Para acomodar a nova elite judiciária, o contribuinte brasileiro foi convocado a sustentar quatro conselhos de Justiça — nem o presidente Hugo Chávez foi tão imodesto com o dinheiro público. O Poder Executivo, por sua vez, assumiu a violência institucional de introduzir, no Ministério da Justiça, uma certa Secretaria de Reforma do Poder Judiciário, ato inusitado na história do Brasil. O experimento precário das escolas de juízes foi ampliado e ganhou orçamento próprio — verdadeira temeridade com as contas públicas —, para abrir a porta ao dirigismo intelectual dos juízes.

A nova elite judiciária foi premiada com “penduricalhos” e dispensada do trabalho pesado. Por outro lado, a magistratura silenciosa e trabalhadora foi sufocada com relatórios e tarefas descabidas ou inúteis.

A intimidação difusa e desmoralizante contra a magistratura silenciosa e trabalhadora foi feita com cálculo. O juiz, como qualquer profissional, não pode atrasar o serviço. Salvo se houver justificativa, é elementar.

O Conselho Nacional de Justiça criou um tipo de expediente pelo qual era possível acusar juízes de negligência, sem considerar, no primeiro momento, as circunstâncias do fato. Da noite para o dia, foi possível dizer, com estardalhaço, que centenas ou milhares de juízes respondiam a investigações no CNJ, quando isso nunca foi verdade.

Não obstante este cenário na América Latina, em vários países, o Brasil incluído, os magistrados começaram a reagir contra o populismo autoritário incrementado com o método gramsciano. Por aqui, o arranjo populista entre juízes e militares não prosperou.

As Forças Armadas cultivaram silenciosa resistência. Só depois do impeachment o comandante do Exército, o hábil general Villas Bôas, deixou saber que, sondado para a artificial decretação do Estado de Defesa contra o povo nas ruas, recusou o cálice de veneno.

Agora, diante do fracasso bilionário dos quatro conselhos de Justiça no controle do teto constitucional, as boas intenções de alguns e as más motivações de outros levaram o tema da remuneração dos juízes ao palco iluminado.

Neste momento, sem que nada tenha sido decidido, o sindicalismo de toga convoca greve inconstitucional contra a população.
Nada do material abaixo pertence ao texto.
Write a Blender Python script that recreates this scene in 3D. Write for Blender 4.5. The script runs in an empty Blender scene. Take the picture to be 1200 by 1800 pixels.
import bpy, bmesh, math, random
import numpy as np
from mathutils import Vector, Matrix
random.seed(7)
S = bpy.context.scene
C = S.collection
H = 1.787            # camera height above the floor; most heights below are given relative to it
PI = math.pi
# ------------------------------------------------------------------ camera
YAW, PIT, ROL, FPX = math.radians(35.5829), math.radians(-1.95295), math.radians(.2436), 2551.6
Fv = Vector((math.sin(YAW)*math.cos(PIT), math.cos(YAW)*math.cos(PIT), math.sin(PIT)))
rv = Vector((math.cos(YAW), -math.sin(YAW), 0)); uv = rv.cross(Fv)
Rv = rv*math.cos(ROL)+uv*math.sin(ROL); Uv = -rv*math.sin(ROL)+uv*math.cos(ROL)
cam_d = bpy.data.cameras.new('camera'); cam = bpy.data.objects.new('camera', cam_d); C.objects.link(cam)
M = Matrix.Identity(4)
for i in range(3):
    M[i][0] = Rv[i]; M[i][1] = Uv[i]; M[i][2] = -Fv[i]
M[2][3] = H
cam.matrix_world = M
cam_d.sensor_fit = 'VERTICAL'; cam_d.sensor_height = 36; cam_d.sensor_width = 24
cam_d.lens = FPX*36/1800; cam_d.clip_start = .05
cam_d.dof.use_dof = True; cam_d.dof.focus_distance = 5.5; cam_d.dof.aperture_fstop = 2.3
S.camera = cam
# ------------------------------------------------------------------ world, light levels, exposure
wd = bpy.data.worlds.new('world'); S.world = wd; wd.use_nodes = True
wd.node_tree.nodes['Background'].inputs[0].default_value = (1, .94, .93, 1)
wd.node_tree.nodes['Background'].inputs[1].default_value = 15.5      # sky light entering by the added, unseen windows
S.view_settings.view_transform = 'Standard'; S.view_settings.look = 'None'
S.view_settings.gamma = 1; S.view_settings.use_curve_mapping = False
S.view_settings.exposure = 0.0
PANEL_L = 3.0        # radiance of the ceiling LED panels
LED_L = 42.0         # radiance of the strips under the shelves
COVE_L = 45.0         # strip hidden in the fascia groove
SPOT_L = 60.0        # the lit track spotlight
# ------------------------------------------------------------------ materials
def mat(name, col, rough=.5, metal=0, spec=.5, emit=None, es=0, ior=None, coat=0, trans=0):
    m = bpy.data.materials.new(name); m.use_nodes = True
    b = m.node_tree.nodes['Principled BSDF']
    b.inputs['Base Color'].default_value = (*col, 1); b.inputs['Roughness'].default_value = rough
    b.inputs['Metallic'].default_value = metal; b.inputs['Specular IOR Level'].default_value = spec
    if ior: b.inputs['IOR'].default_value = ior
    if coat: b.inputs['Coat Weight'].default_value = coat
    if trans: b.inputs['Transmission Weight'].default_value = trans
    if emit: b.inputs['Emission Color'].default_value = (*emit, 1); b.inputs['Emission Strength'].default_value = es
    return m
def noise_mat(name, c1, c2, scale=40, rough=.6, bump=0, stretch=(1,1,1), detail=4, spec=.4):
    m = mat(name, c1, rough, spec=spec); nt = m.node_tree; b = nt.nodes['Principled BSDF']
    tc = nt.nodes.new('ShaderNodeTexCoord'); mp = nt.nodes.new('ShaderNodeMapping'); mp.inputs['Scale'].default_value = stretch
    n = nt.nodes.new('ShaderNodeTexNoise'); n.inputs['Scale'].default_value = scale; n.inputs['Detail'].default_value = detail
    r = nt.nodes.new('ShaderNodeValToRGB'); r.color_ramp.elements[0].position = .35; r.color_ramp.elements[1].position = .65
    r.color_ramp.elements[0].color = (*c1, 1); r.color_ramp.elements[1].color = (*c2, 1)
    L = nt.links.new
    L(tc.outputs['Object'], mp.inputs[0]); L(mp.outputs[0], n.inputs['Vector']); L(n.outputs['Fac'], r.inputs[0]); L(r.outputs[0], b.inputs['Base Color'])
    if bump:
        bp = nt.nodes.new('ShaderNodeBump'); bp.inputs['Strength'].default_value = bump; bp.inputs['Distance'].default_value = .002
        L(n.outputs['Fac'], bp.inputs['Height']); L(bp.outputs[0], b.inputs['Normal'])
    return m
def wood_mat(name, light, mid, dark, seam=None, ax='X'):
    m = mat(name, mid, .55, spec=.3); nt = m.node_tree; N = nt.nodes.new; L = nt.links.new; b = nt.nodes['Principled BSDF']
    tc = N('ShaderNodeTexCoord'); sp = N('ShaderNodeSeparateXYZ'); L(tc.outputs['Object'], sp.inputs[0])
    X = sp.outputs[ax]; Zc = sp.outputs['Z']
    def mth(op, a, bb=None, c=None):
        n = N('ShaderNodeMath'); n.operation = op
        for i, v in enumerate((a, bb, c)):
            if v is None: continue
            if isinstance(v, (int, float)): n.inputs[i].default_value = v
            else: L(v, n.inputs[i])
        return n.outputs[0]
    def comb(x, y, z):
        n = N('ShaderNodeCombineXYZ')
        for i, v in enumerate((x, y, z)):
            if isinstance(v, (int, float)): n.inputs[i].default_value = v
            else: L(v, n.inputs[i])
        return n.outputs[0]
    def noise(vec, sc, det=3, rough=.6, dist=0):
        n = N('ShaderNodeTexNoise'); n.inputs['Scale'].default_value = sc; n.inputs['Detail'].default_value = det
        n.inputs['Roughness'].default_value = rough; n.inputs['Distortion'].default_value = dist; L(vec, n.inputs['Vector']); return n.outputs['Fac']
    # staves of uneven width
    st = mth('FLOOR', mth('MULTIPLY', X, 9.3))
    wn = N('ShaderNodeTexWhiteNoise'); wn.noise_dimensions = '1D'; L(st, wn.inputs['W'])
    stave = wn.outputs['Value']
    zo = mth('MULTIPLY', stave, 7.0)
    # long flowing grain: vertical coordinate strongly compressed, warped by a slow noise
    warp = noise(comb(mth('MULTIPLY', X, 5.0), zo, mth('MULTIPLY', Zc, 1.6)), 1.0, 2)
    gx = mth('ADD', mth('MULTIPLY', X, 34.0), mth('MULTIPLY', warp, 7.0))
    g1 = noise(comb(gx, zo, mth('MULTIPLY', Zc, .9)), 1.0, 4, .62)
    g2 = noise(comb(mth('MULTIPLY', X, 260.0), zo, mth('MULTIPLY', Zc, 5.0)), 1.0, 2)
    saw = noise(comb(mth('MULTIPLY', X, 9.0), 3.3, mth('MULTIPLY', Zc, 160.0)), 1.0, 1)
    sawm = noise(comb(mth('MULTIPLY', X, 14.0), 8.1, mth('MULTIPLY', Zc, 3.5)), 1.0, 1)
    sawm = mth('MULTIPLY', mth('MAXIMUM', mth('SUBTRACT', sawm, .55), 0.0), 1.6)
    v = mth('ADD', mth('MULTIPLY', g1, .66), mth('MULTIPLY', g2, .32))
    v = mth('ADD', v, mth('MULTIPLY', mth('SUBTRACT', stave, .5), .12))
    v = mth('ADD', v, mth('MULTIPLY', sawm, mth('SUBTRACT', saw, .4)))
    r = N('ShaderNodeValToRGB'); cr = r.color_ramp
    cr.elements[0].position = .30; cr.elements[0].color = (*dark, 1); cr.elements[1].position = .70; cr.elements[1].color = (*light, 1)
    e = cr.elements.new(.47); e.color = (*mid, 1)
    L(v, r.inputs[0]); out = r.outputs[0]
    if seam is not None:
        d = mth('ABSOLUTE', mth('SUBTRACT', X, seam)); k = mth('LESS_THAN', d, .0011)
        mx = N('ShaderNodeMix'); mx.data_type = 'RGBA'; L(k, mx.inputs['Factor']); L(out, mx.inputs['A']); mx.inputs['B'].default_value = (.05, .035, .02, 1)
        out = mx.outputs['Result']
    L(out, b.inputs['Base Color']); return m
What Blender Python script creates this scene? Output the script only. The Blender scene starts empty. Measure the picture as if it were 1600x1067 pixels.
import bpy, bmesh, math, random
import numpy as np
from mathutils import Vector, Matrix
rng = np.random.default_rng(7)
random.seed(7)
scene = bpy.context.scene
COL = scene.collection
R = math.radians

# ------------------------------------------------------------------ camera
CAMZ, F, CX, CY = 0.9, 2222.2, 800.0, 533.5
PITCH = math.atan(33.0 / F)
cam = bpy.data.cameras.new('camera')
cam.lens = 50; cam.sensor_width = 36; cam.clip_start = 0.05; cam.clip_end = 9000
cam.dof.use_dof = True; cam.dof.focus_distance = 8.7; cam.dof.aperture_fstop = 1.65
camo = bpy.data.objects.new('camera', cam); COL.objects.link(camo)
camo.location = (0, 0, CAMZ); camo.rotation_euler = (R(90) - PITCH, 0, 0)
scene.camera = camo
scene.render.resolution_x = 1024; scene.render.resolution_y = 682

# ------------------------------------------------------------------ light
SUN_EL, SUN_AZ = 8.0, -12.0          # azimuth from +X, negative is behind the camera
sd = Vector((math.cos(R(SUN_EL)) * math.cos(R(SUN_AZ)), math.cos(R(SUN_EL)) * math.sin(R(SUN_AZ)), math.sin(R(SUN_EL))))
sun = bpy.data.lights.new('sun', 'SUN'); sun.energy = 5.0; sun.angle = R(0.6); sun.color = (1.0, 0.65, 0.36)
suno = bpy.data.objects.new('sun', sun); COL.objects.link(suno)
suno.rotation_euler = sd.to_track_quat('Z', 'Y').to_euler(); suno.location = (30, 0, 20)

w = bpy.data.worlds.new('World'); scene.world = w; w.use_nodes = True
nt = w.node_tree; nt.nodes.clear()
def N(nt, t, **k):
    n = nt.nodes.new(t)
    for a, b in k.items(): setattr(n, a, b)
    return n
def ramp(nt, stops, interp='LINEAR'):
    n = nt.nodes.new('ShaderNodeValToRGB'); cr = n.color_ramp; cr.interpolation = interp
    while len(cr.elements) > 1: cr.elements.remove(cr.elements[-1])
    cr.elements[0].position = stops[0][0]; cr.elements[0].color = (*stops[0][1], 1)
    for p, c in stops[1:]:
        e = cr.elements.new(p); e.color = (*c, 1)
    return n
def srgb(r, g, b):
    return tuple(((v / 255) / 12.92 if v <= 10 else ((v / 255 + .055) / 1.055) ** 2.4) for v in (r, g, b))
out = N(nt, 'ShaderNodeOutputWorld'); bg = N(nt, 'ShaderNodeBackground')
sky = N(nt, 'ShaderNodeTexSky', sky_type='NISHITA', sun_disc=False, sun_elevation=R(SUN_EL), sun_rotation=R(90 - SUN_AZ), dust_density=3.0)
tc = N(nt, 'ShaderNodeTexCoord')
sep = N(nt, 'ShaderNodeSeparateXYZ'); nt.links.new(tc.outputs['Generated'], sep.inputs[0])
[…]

Não há autenticidade em quem cerrou fileiras com a reforma do Judiciário feita contra o país e a magistratura séria e trabalhadora.

Há algo a dizer-lhes e todos sabem bem o quê: a sociedade brasileira não pode ser prejudicada pela patuscada sindical, só para dar rumo a quem quer navegar nos ventos que estão a mudar.

No Estado Democrático de Direito, o sindicalismo de toga é parte — grave — do problema, não de sua solução. Vamos aguardar a resposta institucional do Supremo Tribunal Federal e do Congresso Nacional.